According to a 2009 survey by the now-renamed American Laser Skincare, the average American woman spends approximately $10,000 on shaving in their lifetime, and $23,000 when waxing once or twice a month.

It’s a phenomenon MacQueen has noticed.

“[Women are] called unhygienic if we don’t shave, and yet you are making us pay more to do so,” she said.

However, since the 21st century, the idea of body hair being taboo has decreased in specific ways. More attention has been brought to shaving and its social effects, allowing women to feel more comfortable if they choose not to shave.

The popular women’s razor company Billie runs ads that call out the fact that society pretends women’s body hair doesn’t exist and challenges the expectations of women to shave. In fact, the company made history by showing body hair in its ad campaigns.

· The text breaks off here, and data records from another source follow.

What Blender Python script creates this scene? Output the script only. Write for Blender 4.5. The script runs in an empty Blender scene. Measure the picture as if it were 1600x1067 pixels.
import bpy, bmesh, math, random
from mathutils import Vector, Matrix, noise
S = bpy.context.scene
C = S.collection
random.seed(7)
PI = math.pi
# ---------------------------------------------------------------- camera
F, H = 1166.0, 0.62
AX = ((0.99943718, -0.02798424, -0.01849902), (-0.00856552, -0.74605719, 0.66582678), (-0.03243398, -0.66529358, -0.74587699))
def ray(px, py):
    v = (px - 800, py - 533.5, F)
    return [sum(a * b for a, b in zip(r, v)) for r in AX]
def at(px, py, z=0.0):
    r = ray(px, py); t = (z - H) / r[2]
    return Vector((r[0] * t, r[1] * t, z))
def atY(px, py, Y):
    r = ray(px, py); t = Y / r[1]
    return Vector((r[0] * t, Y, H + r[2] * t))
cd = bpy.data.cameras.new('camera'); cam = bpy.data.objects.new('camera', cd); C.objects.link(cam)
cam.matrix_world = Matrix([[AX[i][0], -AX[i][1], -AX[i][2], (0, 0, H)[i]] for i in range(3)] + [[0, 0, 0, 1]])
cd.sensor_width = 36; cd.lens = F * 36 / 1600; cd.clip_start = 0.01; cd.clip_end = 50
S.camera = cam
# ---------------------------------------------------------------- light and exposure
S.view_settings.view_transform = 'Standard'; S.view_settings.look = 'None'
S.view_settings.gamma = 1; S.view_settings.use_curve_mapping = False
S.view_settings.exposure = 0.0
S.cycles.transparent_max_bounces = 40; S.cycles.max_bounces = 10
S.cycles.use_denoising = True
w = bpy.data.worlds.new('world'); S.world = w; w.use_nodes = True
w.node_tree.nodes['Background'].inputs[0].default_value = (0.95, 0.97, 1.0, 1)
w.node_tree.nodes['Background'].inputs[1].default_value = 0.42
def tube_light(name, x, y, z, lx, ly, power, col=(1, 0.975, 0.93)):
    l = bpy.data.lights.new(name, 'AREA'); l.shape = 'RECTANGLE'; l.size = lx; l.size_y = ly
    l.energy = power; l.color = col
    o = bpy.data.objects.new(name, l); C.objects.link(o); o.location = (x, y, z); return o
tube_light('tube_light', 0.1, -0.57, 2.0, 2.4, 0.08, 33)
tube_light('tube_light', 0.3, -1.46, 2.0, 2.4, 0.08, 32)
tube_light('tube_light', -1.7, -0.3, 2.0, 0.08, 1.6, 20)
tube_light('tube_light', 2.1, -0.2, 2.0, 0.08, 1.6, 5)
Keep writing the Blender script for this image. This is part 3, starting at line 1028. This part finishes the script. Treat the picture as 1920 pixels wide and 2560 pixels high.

As pressure on women to shave decreases in ads, people feel more comfortable making the decision not to shave and are less affected by the expectations of body hair removal.

Although Ray has experienced pressure to shave her entire life, the past few years have prompted a perspective shift.

“It’s just been in the last couple of years that I’ve noticed my students making this choice [not to shave],” she said.

Many celebrities such as model Emily Ratajkowski, actress Bella Thorne and musician Willow Smith have publicly shown off their natural body hair on social media and in magazines. Because their celebrity status gains more attention, their influence helps suggest that society is working towards accepting body hair on women.

MacQueen pictures a future where women feel confident to choose their own standards of self-maintenance whether or not that includes shaving.

“I think people should be able to do what is going to make them feel the most comfortable,” she said. “If that means shav[ing], go for it, if that means not shaving at all, then sure! [As long as] that’s what’s going to make you feel like the best version of yourself.”